Botanical Illustrations is a group show, curated by Taboo Studio, of five international jewelers—Laura Baxter, Janice Ho, Sarah Hood, Kyunghee Kim, and Maia Leppo—who reinterpret this theme from the perspective of their own individual aesthetics. One of the artists, Seattle-based Sarah Hood, discusses her approach.
Sandra Wilson: What is your underpinning philosophy of nature? Are you a city girl, or were you brought up in the countryside? Or put another way—where did your reverence for botanical forms come from?
Sarah Hood: I am a city girl who has moved around a lot—I lived in Seattle; Detroit; Honolulu; Columbus, Ohio; and New York City all before the age of nine, and Boston; Santa Cruz, California; NYC; and Seattle again as a young woman.
In addition, I grew up in a family that valued travel, and we traveled regularly both domestically and internationally. A love of seeing the world is something I’ve carried into adulthood, and I continue to travel several times a year. What has rooted me in every city I’ve lived in or visited is finding a literal grounding in a place—recognizing the flora that makes a region unique, and connecting with a place based on that. My memories of cities I’ve lived in or visited are often tied up with memories of certain twigs I collected there or trees I saw there that I hadn’t seen before—collecting tall grass on the side of a railroad track in the middle of Canada or marveling at the live oak trees dripping with moss in Savannah, Georgia.
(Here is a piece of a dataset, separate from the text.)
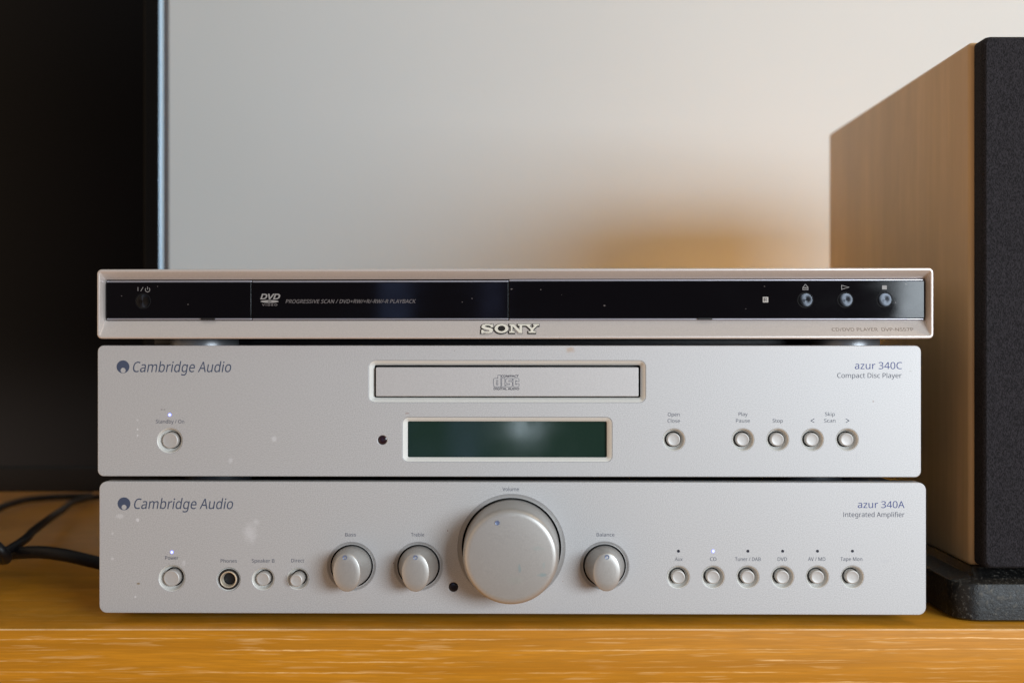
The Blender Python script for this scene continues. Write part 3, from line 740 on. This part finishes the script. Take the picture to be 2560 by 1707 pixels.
def window_bezel(o, i, ro, ri, deep=0.012):
    rings = [at_y(rrect(*o, ro), -0.00012), at_y(rrect(o[0] + .00015, o[1] - .00015, o[2] + .00015, o[3] - .00015, ro), -0.00002),
             at_y(rrect(i[0] - 0.0004, i[1] + 0.0004, i[2] - 0.0004, i[3] + 0.0004, ri + 0.0003), 0.0026), at_y(rrect(*i, ri), 0.0033), at_y(rrect(*i, ri), 0.0038), at_y(rrect(*i, ri), deep)]
    return loft('bezel', rings, [BEZEL, BLACK_HOLE], [0, 0, 0, 0, 1], capmat=1, smooth=30)


door = rect(D, 939.6, 1596.4, 918.0, 990.8, 0.0006)
dm = silver('satin_silver_tray_door', (0.50, 0.488, 0.486), 0.54, 0.38, grain=0.6, spots=[S(D, 987, 995, 0.5, 5, (0.1, 0.1, 0.12), 0.7, 3)])
td = D.part('tray_door', fill_mesh('tray_door', [rrect(*door, 0.0006)], dm, 0.006, 0.0003, y=0.0006))
link('bezel', window_bezel(tray_o, tray_i, 0.0032, 0.0008), td)
# disc emblem on the door
bm = bmesh.new()


def zpt(p):
    return D.loc(880 + p[0] / 2.94, 850 + p[1] / 2.94, 0.0006)


for poly in ([(1040, 288), (1047, 280), (1072, 280), (1072, 257), (1094, 257), (1094, 343), (1047, 343), (1040, 335)], [(1061, 295), (1072, 295), (1072, 328), (1061, 328)],
             [(1100, 280), (1123, 280), (1123, 343), (1100, 343)],
             [(1180, 282), (1180, 296), (1152, 296), (1152, 304), (1172, 304), (1180, 311), (1180, 336), (1172, 343), (1130, 343), (1130, 327), (1158, 327), (1158, 320), (1138, 320), (1130, 312), (1130, 288), (1138, 282)],
             [(1228, 303), (1208, 303), (1208, 297), (1203, 297), (1203, 327), (1208, 327), (1208, 320), (1228, 320), (1228, 336), (1220, 343), (1192, 343), (1184, 336), (1184, 288), (1192, 281), (1220, 281), (1228, 288)]):
    ribbon(bm, [zpt(p) for p in poly], 0.95 * k, True)
for v in bm.verts: v.co.y = 0.00055
link('disc_emblem', bm_mesh('disc_emblem', bm, INK_SMALL, 0), td)
D.text('COMPACT', 1253, 1296.5, 942.4, 5.0, INK_BLACK, weight=0.28, dy=0.0006, surf=lambda x, z: 0.0006, parent=td)
D.text('DIGITAL AUDIO', 1234.4, 1297.7, 974.2, 5.4, INK_BLACK, weight=0.28, dy=0.0006, surf=lambda x, z: 0.0006, parent=td)

GLASS = mat('green_display_glass', (0.008, 0.030, 0.026), 0.22, 0, 0.6)
t = NT(GLASS)
t.set('Base Color', t.mix(t.noise(t.coord(), 900, 2), (0.007, 0.024, 0.018), (0.014, 0.032, 0.022)))
t.set('Roughness', t.rng(t.noise(t.coord(), 60, 4), 0.3, 0.7, 0.07, 0.15))
dg_ = (disp_i[0] - 0.0003, disp_i[1] + 0.0003, disp_i[2] - 0.0003, disp_i[3] + 0.0003)
dp = D.part('display', fill_mesh('display', [rrect(*dg_, 0.0006)], GLASS, 0.001, 0.0, y=0.0034))
rings = [at_y(rrect(*disp_o, 0.0030), -0.00012), at_y(rrect(disp_o[0] + .00015, disp_o[1] - .00015, disp_o[2] + .00015, disp_o[3] - .00015, 0.0030), -0.00002),
         at_y(rrect(disp_i[0] - .0004, disp_i[1] + .0004, disp_i[2] - .0004, disp_i[3] + .0004, 0.0010), 0.0016), at_y(rrect(*disp_i, 0.0007), 0.0022), at_y(rrect(*disp_i, 0.0007), 0.0050)]
link('bezel', loft('bezel', rings, [BEZEL, BLACK_HOLE], [0, 0, 0, 1], cap1=False, smooth=30), dp)
D.part('sensor_window', loft('sensor_window', [circ(11.5 * k, 0.0006, 32), circ(8 * k, 0.0003, 32), circ(3 * k, 0.0002, 32)], [mat('dark_red_sensor', (0.02, 0.008, 0.012), 0.15)]), (ix, 0, iz))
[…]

My work has celebrated the ordinary beauty of the natural forms I’ve collected over the years, and the pieces I’ve created are almost always wound up with the memory of a place I’ve been. I like the idea that varying landscapes can tie us to specific places and cause us to consider how we fit into the world in general.
Is it the forms and textures in nature that you are attracted to? Or would you also consider nature to be a system that informs your approach to making? Which botanicals are you attracted to—those that you are familiar with locally, or is it the more exotic and unusual forms that interest you?
Sarah Hood: I consider the forms and textures of nature inherently perfect, something I don’t need to mess with too much. Nature has it pretty much figured out, and there’s not much more I can add. In many of my pieces I work to highlight this natural beauty without distortion. I’m attracted to natural forms of all kinds, from the exotic to the mundane. I’ve worked with sticks I’ve found on the side of the road, whole spices from my kitchen cabinet, and precious flora collected on trips around the country.
There is a long history of reverence for nature within jewelry, for example within Art Nouveau. What is contemporary about your approach?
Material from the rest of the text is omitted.